Even though for his entire career in the Senate, Biden has taken the train home to Wilmington, Del., every night?

You mean he’s a Georgetown Republican?

I’ve spent much of my life living in the most populated city in the country (I think that’s true) and if I ran for national office, I would speak about the folks from the neighborhood I grew up in–in Bensonhurst, an Italian-Jewish lower middle-class neighborhood in Brooklyn, where people know their neighbors and yadda yadda yadda. It’s not a very hard rhetorical trick to pull off.

Biden did come through my neighborhood more than once. I commented on the first time I saw him on these boards once. But he did actually visit where i lived on other times.

That’s the same Wilmington that’s home to much of the credit card industry and is the largest city in the state of Delaware, right? It’s not a small town. Biden talks about being from Scranton a lot, but he’s going on 66 and his family moved away from there when he was 10.

I grew up in Newark, about 12 miles from Wilmington. I can tell you that Wilmington was a wasteland until the late 80’s. sure it was bigger than a “small town”" but it was also a dump. It started becoming a “city” in the late 80’s early 90’s. Trust me, before that period it was a pretty cruddy place. It probably still is, I haven’t been there for years…but they have new buildings now!

Yes. I don’t know if you’ve ever lived in WDC, so pardon this for sounding like a lecture, but the place has a culture of its own. It’s inbred and narrowly focused on issues that often never make it outside the Beltway. But it gets inside your head very quickly, and for politicians the lure and exercise of power is like crack cocaine. Pretending to have current small-town values after being exposed to that place for all those years is disingenuous at best.

Yes, I have.

I suspect what you really mean is that travelling in powerful circles might have this effect.

It is, of course, errant nonsense to propose that the mere geographical boundaries of the District of Columbia and its suburbs have some kind of supernatural power. I know plenty of people – in fact, the entirety of my own social circle – who have, without extensive effort, escaped from becoming perverted power-mad zombies.

This is based on an assumption that “small-town values” are somehow quantifiably distinct from something else, “inside-the-Beltway values,” perhaps? Again, though, that’s attributing magical circle properties to mere physical location. Whatever effect that power might have on a person’s character, I see no evidence that geographical position is a deciding factor.

However, I am skeptical about this modified proposition as well. I don’t think people are fundamentally changed by residing in Washington. Ronald Reagan, Jimmy Carter, Richard Nixon, George W. Bush, Tom DeLay, Bill Clinton, Newt Gingrich … so far as I can tell, these people are only a few examples of people whose behaviour while within the jurisdictional boundaries of Washington seem to perfectly reflect their own personal character, not some magically transmogrified beast.

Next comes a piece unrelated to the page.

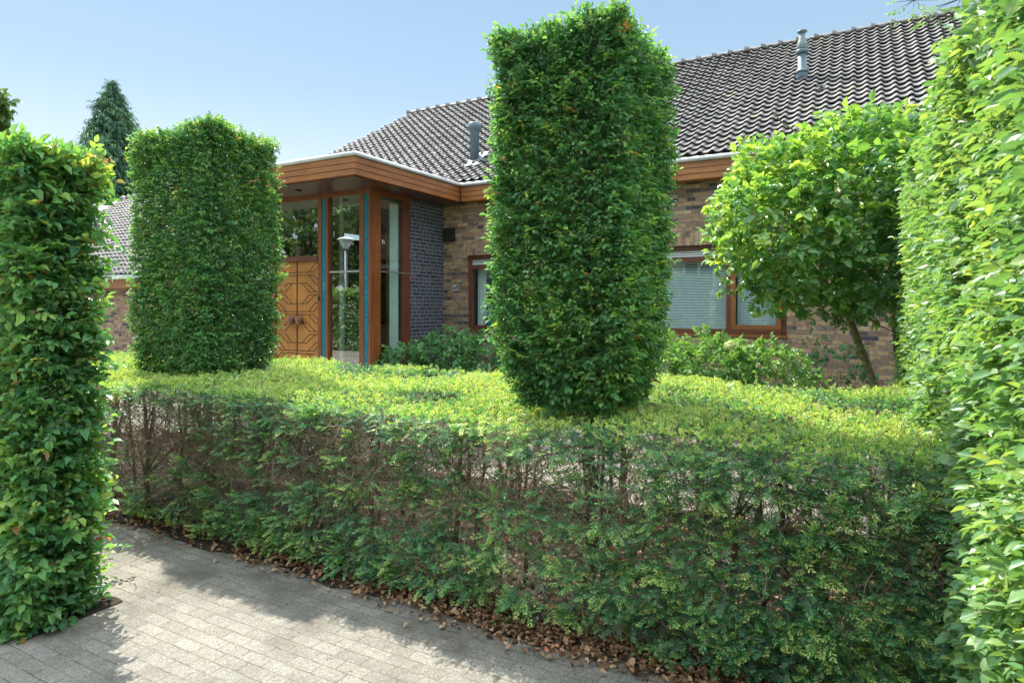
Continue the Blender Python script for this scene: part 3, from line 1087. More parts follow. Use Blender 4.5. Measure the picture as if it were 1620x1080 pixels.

Rather, I would tink that, as in any situation in which one has the means to do exactly what one wants (Wall Street? Hollywood?), being in a position of power merely acts a catalyst for a person to manifest one’s own true character.

Maybe it was a dump 15 or 20 years ago, but I still don’t think Wilmington qualifies as the kind of “small town America” the politicians talk about. I don’t know what kind of person responds to this Norman Rockwell crap, or really believes that small towns are more American than the places where more Americans live - but either way, when Biden pushes the Scranton connection, for example, he IS doing what ChefGuy said he’s doing.

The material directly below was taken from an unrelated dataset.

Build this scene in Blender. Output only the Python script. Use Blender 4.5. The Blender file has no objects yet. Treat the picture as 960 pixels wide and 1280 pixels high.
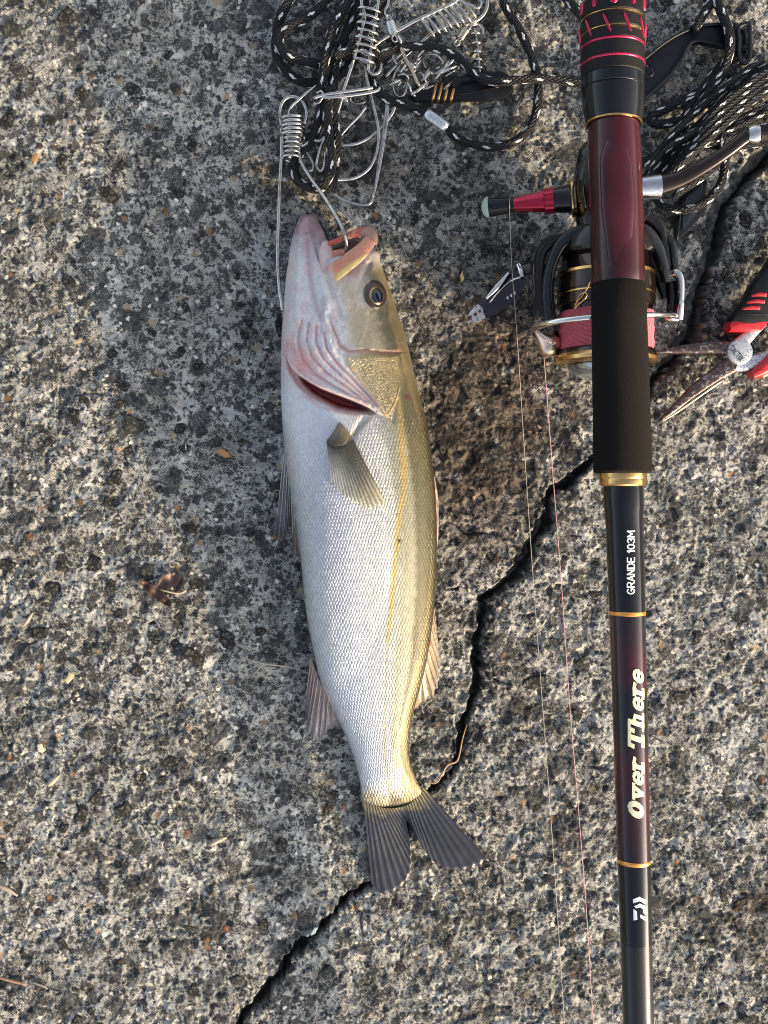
import bpy, bmesh, math, random
import numpy as np
from mathutils import Vector, Matrix

random.seed(7); np.random.seed(7)
sc = bpy.context.scene
COL = sc.collection

# ---------------------------------------------------------------- camera
H = 0.62            # camera height over the slab, metres
S = 0.00045         # metres on the ground per photo pixel (960 x 1280)
cam = bpy.data.cameras.new('camera'); cam_o = bpy.data.objects.new('camera', cam); COL.objects.link(cam_o)
cam_o.location = (0, 0, H); cam_o.rotation_euler = (0, 0, 0)
cam.sensor_fit = 'VERTICAL'; cam.angle = 2*math.atan(640*S/H)
cam.clip_start = 0.01; cam.clip_end = 500
sc.camera = cam_o

# ---------------------------------------------------------------- sky, sun, exposure
SUN_EL = math.radians(14.5); SUN_AZ = math.radians(128)      # azimuth clockwise from +Y (top of the photo)
w = bpy.data.worlds.new('World'); sc.world = w; w.use_nodes = True
wn = w.node_tree; wn.nodes.clear()
sky = wn.nodes.new('ShaderNodeTexSky'); sky.sky_type = 'NISHITA'; sky.sun_disc = False
sky.sun_elevation = SUN_EL; sky.sun_rotation = SUN_AZ
sky.air_density = 0.8; sky.dust_density = 3.5; sky.ozone_density = 0.35
bg = wn.nodes.new('ShaderNodeBackground'); bg.inputs[1].default_value = 0.15
wo = wn.nodes.new('ShaderNodeOutputWorld')
hs = wn.nodes.new('ShaderNodeHueSaturation'); hs.inputs['Saturation'].default_value = 0.55
wn.links.new(sky.outputs[0], hs.inputs['Color']); wn.links.new(hs.outputs[0], bg.inputs[0]); wn.links.new(bg.outputs[0], wo.inputs[0])
sl = bpy.data.lights.new('sun', 'SUN'); sl.energy = 2.7; sl.angle = math.radians(0.53); sl.color = (1.0, 0.74, 0.40)
so = bpy.data.objects.new('sun', sl); COL.objects.link(so)
sd = Vector((math.sin(SUN_AZ)*math.cos(SUN_EL), math.cos(SUN_AZ)*math.cos(SUN_EL), math.sin(SUN_EL)))
so.rotation_euler = sd.to_track_quat('Z', 'Y').to_euler(); so.location = sd*3
sc.view_settings.view_transform = 'Standard'; sc.view_settings.look = 'None'
sc.view_settings.gamma = 1; sc.view_settings.exposure = 1.22
sc.cycles.filter_width = 1.05; sc.cycles.max_bounces = 8; sc.cycles.transparent_max_bounces = 12

# ---------------------------------------------------------------- helpers
def P(px, py, z=0.0):
    """photo pixel at height z -> world point"""
    k = S*(H-z)/H
    return Vector(((px-480)*k, (640-py)*k, z))
def R(n, z): return n*S*(H-z)/H           # n photo pixels at height z -> metres

def hsh(ix, iy, s):
    n = (ix.astype(np.int64)*374761393 + iy.astype(np.int64)*668265263 + s*1442695) & 0xffffffff
    n = ((n ^ (n >> 13))*1274126177) & 0xffffffff
    return ((n ^ (n >> 16)) & 0xffff)/65535.0
def vnoise(x, y, s=0):
    ix = np.floor(x); iy = np.floor(y); fx = x-ix; fy = y-iy
    fx = fx*fx*(3-2*fx); fy = fy*fy*(3-2*fy)
    a = hsh(ix, iy, s); b = hsh(ix+1, iy, s); c = hsh(ix, iy+1, s); d = hsh(ix+1, iy+1, s)
    return (a*(1-fx)+b*fx)*(1-fy)+(c*(1-fx)+d*fx)*fy
def fbm(x, y, o=4, s=0, g=0.5):
    t = 0; a = 1; n = 0
    for i in range(o):
        t = t + a*vnoise(x*2**i+17.3*i, y*2**i-9.1*i, s+i); n += a; a *= g
    return t/n
def sst(a, b, x):
    t = np.clip((x-a)/(b-a), 0, 1); return t*t*(3-2*t)
def pdist(px, py, pts):
    """distance to a polyline, signed side (left of travel +) and arc fraction"""
    pts = np.array(pts, float); best = np.full(px.shape, 1e9); side = np.zeros(px.shape); arc = np.zeros(px.shape)
    L = np.hypot(*(pts[1:]-pts[:-1]).T); C = np.concatenate([[0], np.cumsum(L)]); T = C[-1]
    for i in range(len(pts)-1):
        ax, ay = pts[i]; dx, dy = pts[i+1]-pts[i]
        t = np.clip(((px-ax)*dx+(py-ay)*dy)/(L[i]**2+1e-9), 0, 1)
        ex = px-ax-t*dx; ey = py-ay-t*dy; d = np.hypot(ex, ey)
        m = d < best
        best = np.where(m, d, best); side = np.where(m, np.sign(dx*ey-dy*ex), side)
        arc = np.where(m, (C[i]+t*L[i])/T, arc)
    return best, side, arc
def inpoly(px, py, poly):
    r = np.zeros(px.shape, bool); n = len(poly)
    for i in range(n):
        x1, y1 = poly[i]; x2, y2 = poly[(i+1) % n]
        if y1 == y2: continue
        c = ((y1 > py) != (y2 > py)) & (px < (x2-x1)*(py-y1)/(y2-y1)+x1)
        r ^= c
    return r
def polymask(px, py, poly, soft):
    d, _, _ = pdist(px, py, list(poly)+[poly[0]])
    d = np.where(inpoly(px, py, poly), d, -d)
    return sst(-soft, soft, d)
def line(px, py, pts, wd):
    d, _, _ = pdist(px, py, pts); return np.exp(-(d/wd)**2)
def blob(px, py, cx, cy, rx, ry, a=0):
    c, s = math.cos(a), math.sin(a); x = px-cx; y = py-cy
    return np.exp(-((x*c+y*s)/rx)**2-((-x*s+y*c)/ry)**2)
def catmull(pts, n=8, closed=False):
    p = [Vector(q) for q in pts]; out = []
    if len(p) < 3 and not closed:
        return [p[0].lerp(p[1], i/n) for i in range(n+1)]
    m = len(p)
    rng = range(m if closed else m-1)
    g = (lambda i: p[i % m]) if closed else (lambda i: p[i] if 0 <= i < m else (2*p[0]-p[1] if i < 0 else 2*p[-1]-p[-2]))
    for i in rng:
        a, b, c, d = g(i-1), g(i), g(i+1), g(i+2)
        for k in range(n):
            t = k/n
            out.append(0.5*((2*b)+(c-a)*t+(2*a-5*b+4*c-d)*t*t+(3*b-a-3*c+d)*t**3))
    if not closed: out.append(p[-1])
    return out

def new_obj(name, me, mat=None, parent=None, smooth=True):
    o = bpy.data.objects.new(name, me); COL.objects.link(o)
    if mat is not None and len(me.materials) == 0: me.materials.append(mat)
    if smooth and len(me.polygons): me.polygons.foreach_set('use_smooth', [True]*len(me.polygons))
    if parent is not None: o.parent = parent; o.matrix_parent_inverse = Matrix.Translation(parent.location).inverted()
    return o
def mesh(name, vs, fs, mat=None, parent=None, smooth=True, uv=None, cols=None):
    me = bpy.data.meshes.new(name); me.from_pydata([tuple(v) for v in vs], [], fs)
    if uv is not None:
        l = me.uv_layers.new(name='UVMap'); a = np.array(uv, dtype=np.float32)
        li = np.zeros(len(me.loops), dtype=np.int32); me.loops.foreach_get('vertex_index', li)
        if len(a) == len(me.loops): l.data.foreach_set('uv', a.ravel())
        else: l.data.foreach_set('uv', a[li].ravel())
    if cols is not None:
        c = me.color_attributes.new(name='Col', type='FLOAT_COLOR', domain='POINT')
        a = np.ones((len(vs), 4), dtype=np.float32); a[:, :3] = np.array(cols)[:, :3]; c.data.foreach_set('color', a.ravel())
    me.validate(); me.update()
    return new_obj(name, me, mat, parent, smooth)
def gridmesh(name, X, Y, Z, mat, parent=None, cols=None, uv=None, attrs=None, wrap=False):
    """a big numpy grid as one mesh"""
    n, m = X.shape
    co = np.stack([X, Y, Z], -1).reshape(-1, 3).astype(np.float32)
    i = np.arange(n*m).reshape(n, m)
    if wrap: i = np.concatenate([i, i[:, :1]], 1)
    q = np.stack([i[:-1, :-1], i[:-1, 1:], i[1:, 1:], i[1:, :-1]], -1).reshape(-1, 4)[:, ::-1].astype(np.int32)
    me = bpy.data.meshes.new(name)
    me.vertices.add(len(co)); me.vertices.foreach_set('co', co.ravel())
    me.loops.add(q.size); me.loops.foreach_set('vertex_index', q.ravel())
    me.polygons.add(len(q)); me.polygons.foreach_set('loop_start', np.arange(0, q.size, 4, dtype=np.int32))
    me.polygons.foreach_set('loop_total', np.full(len(q), 4, dtype=np.int32))
    me.polygons.foreach_set('use_smooth', np.ones(len(q), bool))
    me.update(calc_edges=True)
    if cols is not None:
        c = me.color_attributes.new(name='Col', type='FLOAT_COLOR', domain='POINT')
        a = np.ones((len(co), 4), dtype=np.float32); a[:, :3] = cols.reshape(-1, 3); c.data.foreach_set('color', a.ravel())
    for k, v in (attrs or {}).items():
        a = me.attributes.new(k, 'FLOAT', 'POINT'); a.data.foreach_set('value', v.ravel().astype(np.float32))
    if uv is not None:
        l = me.uv_layers.new(name='UVMap'); u = uv.reshape(-1, 2).astype(np.float32)
        l.data.foreach_set('uv', u[q.ravel()].ravel())
    o = bpy.data.objects.new(name, me); COL.objects.link(o); me.materials.append(mat)
    if parent is not None: o.parent = parent; o.matrix_parent_inverse = Matrix.Translation(parent.location).inverted()
    return o

def frames(pts):
    T = []; n = len(pts)
    for i in range(n):
        t = pts[min(i+1, n-1)]-pts[max(i-1, 0)]
        T.append(t.normalized() if t.length > 1e-12 else Vector((0, 1, 0)))
    up = Vector((0, 0, 1)) if abs(T[0].z) < 0.9 else Vector((1, 0, 0))
    N = (up - T[0]*up.dot(T[0])).normalized(); out = []
    for t in T:
        N = (N - t*N.dot(t)); N = N.normalized() if N.length > 1e-9 else Vector((1, 0, 0))
        out.append((t, N, t.cross(N)))
    return out
def tube_data(pts, rad, sides=8, cap=True, flat=1.0):
    pts = [Vector(p) for p in pts]; fr = frames(pts); vs = []; fs = []; uv = []; L = 0
    for i, (p, (t, N, B)) in enumerate(zip(pts, fr)):
        if i: L += (p-pts[i-1]).length
        r = rad[i] if hasattr(rad, '__len__') else rad
        for k in range(sides):
            a = 2*math.pi*k/sides
            vs.append(p+N*(r*flat*math.cos(a))+B*(r*math.sin(a)))
    lens = [0]
    for i in range(1, len(pts)): lens.append(lens[-1]+(pts[i]-pts[i-1]).length)
    for i in range(len(pts)-1):
        for k in range(sides):
            k2 = (k+1) % sides
            fs.append((i*sides+k, i*sides+k2, (i+1)*sides+k2, (i+1)*sides+k))
            uv += [(lens[i], k/sides), (lens[i], (k+1)/sides), (lens[i+1], (k+1)/sides), (lens[i+1], k/sides)]
    if cap:
        a = tuple(range(sides))[::-1]; b = tuple((len(pts)-1)*sides+k for k in range(sides))
        fs.append(a); fs.append(b); uv += [(0, 0)]*(2*sides)
    return vs, fs, uv
def tube(name, pts, rad, mat, parent=None, sides=8, n=6, smooth_path=True, closed=False, flat=1.0, cap=True):
    if smooth_path: 
        q = catmull(pts, n, closed)
        if closed: q.append(q[0])
        if hasattr(rad, '__len__'):
            rad = np.interp(np.linspace(0, 1, len(q)), np.linspace(0, 1, len(rad)), rad)
        pts = q
    vs, fs, uv = tube_data(pts, rad, sides, cap and not closed, flat)
    return mesh(name, vs, fs, mat, parent, True, uv)
def join_data(lst):
    V = []; F = []; U = []
    for vs, fs, uv in lst:
        o = len(V); V += vs; F += [tuple(i+o for i in f) for f in fs]; U += uv
    return V, F, U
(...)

I don’t know, man, that [del]giant phallus[/del] Washington Monument is kind of hypnot…

BRAIIIIIINS!

You make it sound like everyone here is a politician or obsessed with politics. That’s really not true. Politicos are a really tiny segment of the population. Government workers go to their cubicles and work just like anyone else, for the most part. Military folks are fairly common here, as well. People not from here tend to overdramatize the culture here. For the most part, it’s a metropolitan area much like many others. I think people tend to have a similar type of impression of L.A., thinking it’s all movie stars and entertainment types there.

I grew up in Dardanelle, Arkansas, which had a population of just over 3000 when I was there. I didn’t put my personality, values and attitude in cold storage when I moved here 19 years ago, nor do I have anything to do with actual politics other than voting and attending a public speech or two.

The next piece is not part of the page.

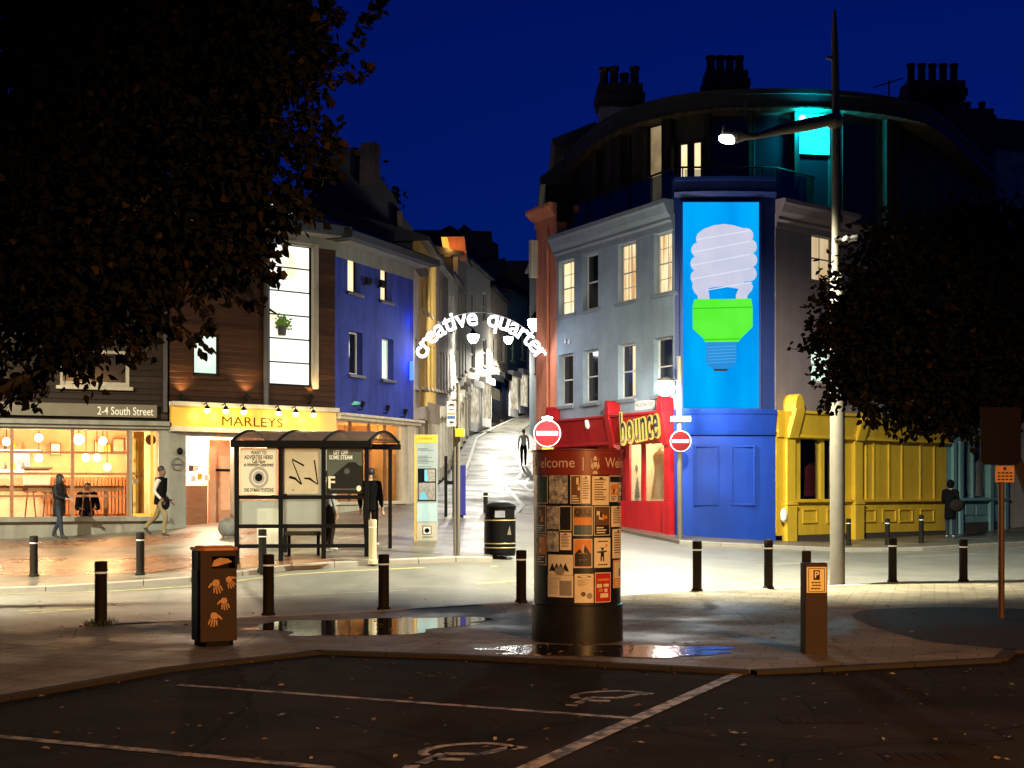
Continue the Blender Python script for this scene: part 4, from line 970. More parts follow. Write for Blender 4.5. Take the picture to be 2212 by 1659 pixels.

Not my intention at all. Off and on, I lived there for 2-3 years and loved it. My point was that when you spend a large amount of your time living in a large city and when you travel in the circles that McCain, Biden and other longtime pols travel in, trying to pass yourself off as someone in touch with “small town America” is largely nonsense. Politicians are not government workers going to their cubicles. While you may come from a small town and have some romanticized notion of what that life entailed, 20 years in politics will distance you significantly from what that life was really like and probable bear no relation to what it’s like today.

What’s really silly is this whole notion that somehow “small town values” are somehow holier (or even more preferable) than anybody else’s values, or that somehow somebody living in Wasilla is more American that somebody living in NYC.